Today is Sunday, April 17, the 108th day of 2016. There are 258 days left in the year.
Today’s birthdays: Actor David Bradley is 74. Composer-musician Jan Hammer is 68. Actress Olivia Hussey is 65. Actor Clarke Peters is 64. Rock singer-musician Pete Shelley (Buzzcocks) is 61. Actor Sean Bean is 57. Former NFL quarterback Boomer Esiason is 55. Actor Joel Murray is 54. Rock singer Maynard James Keenan is 52. Actress Lela Rochon is 52. Actor William Mapother is 51. Actress Leslie Bega is 49. Actor Henry Ian Cusick is 49. Actress Kimberly Elise is 49. Singer Liz Phair is 49. Rapper-actor Redman is 46. Actress Jennifer Garner is 44. Country musician Craig Anderson is 43. Singer Victoria Adams Beckham is 42. Actress-singer Lindsay Korman is 38. Actor Tate Ellington (TV: ‘‘Quantico’’) is 37. Actress Rooney Mara is 31. Actress Jacqueline MacInnes Wood is 29. Actor Paulie Litt is 21. Actress Dee Dee Davis is 20.
In 1492, a contract was signed by Christopher Columbus and a representative of Spain’s King Ferdinand and Queen Isabella, giving Columbus a commission to seek a westward ocean passage to Asia.
In 1861, the Virginia State Convention voted to secede from the Union.
In 1924, the motion picture studio Metro-Goldwyn-Mayer was founded, the result of a merger of Metro Pictures, Goldwyn Pictures, and the Louis B. Mayer Co.
In 1937, Daffy Duck (pictured) made his debut in the Warner Bros. animated cartoon ‘‘Porky’s Duck Hunt,’’ directed by Tex Avery.
In 1941, Yugoslavia surrendered to Germany during World War II.
In 1961, some 1,500 CIA-trained Cuban exiles launched the disastrous Bay of Pigs invasion of Cuba in an attempt to topple Fidel Castro, whose forces crushed the incursion by the third day.
In 1964, Geraldine ‘‘Jerrie’’ Mock became the first woman to complete a solo airplane trip around the world as she returned to Columbus, Ohio, after 29½ days in her Cessna 180. Ford Motor Co. unveiled the Mustang at the New York World’s Fair. The first game was played at New York’s Shea Stadium; the Pittsburgh Pirates defeated the Mets, 4-3.
In 1970, Apollo 13 astronauts James A. Lovell, Fred W. Haise, and Jack Swigert splashed down safely in the Pacific, four days after a ruptured oxygen tank crippled their spacecraft while en route to the moon.
In 1975, Cambodia’s five-year war ended as the capital Phnom Penh fell to the Khmer Rouge, which instituted brutal, radical policies that claimed an estimated 1.7 million lives until the regime was overthrown in 1979.
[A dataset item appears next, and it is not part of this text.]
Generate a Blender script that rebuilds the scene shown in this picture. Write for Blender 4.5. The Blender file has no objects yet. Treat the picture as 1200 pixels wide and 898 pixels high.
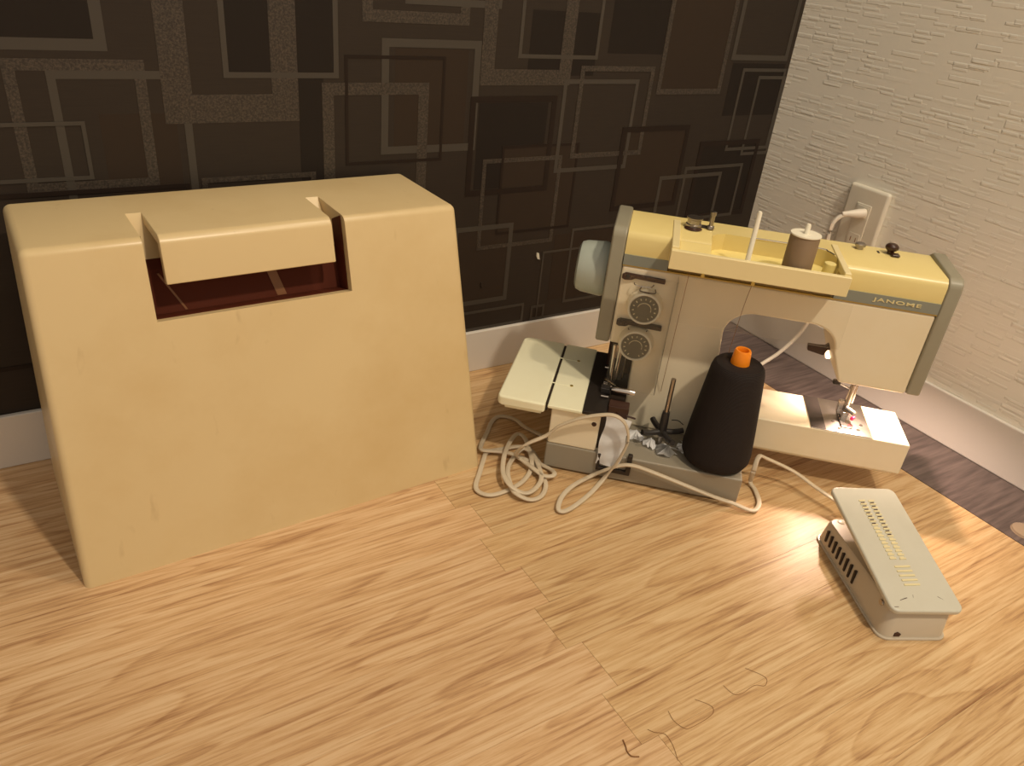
import bpy, bmesh, math, random
from mathutils import Vector, Matrix, Quaternion
random.seed(7)
PI = math.pi
SC = bpy.context.scene
COL = SC.collection

# ---------------------------------------------------------------- camera
F_PX, PITCH, ROLL, YAW = 906.264, 0.523, -0.109, 0.598
cam_d = bpy.data.cameras.new('camera'); cam = bpy.data.objects.new('camera', cam_d); COL.objects.link(cam)
cam_d.sensor_fit = 'HORIZONTAL'; cam_d.sensor_width = 36.0; cam_d.lens = 36.0*F_PX/1200.0
cam_d.clip_start = 0.02; cam_d.clip_end = 60
fw = Vector((math.sin(YAW)*math.cos(PITCH), math.cos(YAW)*math.cos(PITCH), -math.sin(PITCH)))
rt = Vector((math.cos(YAW), -math.sin(YAW), 0)); dn = fw.cross(rt)
r2 = rt*math.cos(ROLL) + dn*math.sin(ROLL); d2 = -rt*math.sin(ROLL) + dn*math.cos(ROLL)
cm = Matrix((r2, -d2, -fw)).transposed().to_4x4(); cm.translation = Vector((-1.108, -0.922, 0.6))
cam.matrix_world = cm
SC.camera = cam
# ---------------------------------------------------------------- world, lamps, exposure
wd = bpy.data.worlds.new('world'); SC.world = wd; wd.use_nodes = True
wd.node_tree.nodes['Background'].inputs[0].default_value = (1.0, 0.86, 0.70, 1)
wd.node_tree.nodes['Background'].inputs[1].default_value = 0.49
def lamp(name, loc, tgt, power, size, col):
    l = bpy.data.lights.new(name, 'AREA'); l.shape = 'DISK'; l.size = size; l.energy = power; l.color = col
    o = bpy.data.objects.new(name, l); COL.objects.link(o); o.location = loc
    o.rotation_euler = (Vector(tgt)-Vector(loc)).to_track_quat('-Z', 'Y').to_euler(); return o
lamp('ceiling_lamp_light', (-0.50, -1.62, 2.20), (-0.55, -0.4, 0.0), 26, 0.13, (1.0, 0.84, 0.63))
lamp('ceiling_lamp_light', (-0.14, -0.62, 2.2), (-0.6, -0.4, 0.0), 8, 0.10, (1.0, 0.83, 0.62))
SC.view_settings.view_transform = 'Standard'; SC.view_settings.look = 'None'
SC.view_settings.exposure = 0.0; SC.view_settings.gamma = 1.0; SC.view_settings.use_curve_mapping = False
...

In 1984, an 11-day police siege began at Libya’s embassy in London when an unidentified shooter inside the building fired on a crowd of protesters, killing police Officer Yvonne Fletcher. (The Libyans in the embassy were eventually allowed to leave the country as Britain and Libya severed relations.)
In 1991, the Dow Jones industrial average closed above 3,000 for the first time, ending the day at 3,004.46, up 17.58.
In 2006, former Illinois governor George Ryan, a Republican, was convicted of corruption (he later served more than 5½ years in federal custody).
In 2011, Secretary of State Hillary Clinton visited Japan, where she expressed confidence the country would fully recover from its tsunami and nuclear disasters. Actor Michael Sarrazin, 70, died in Montreal.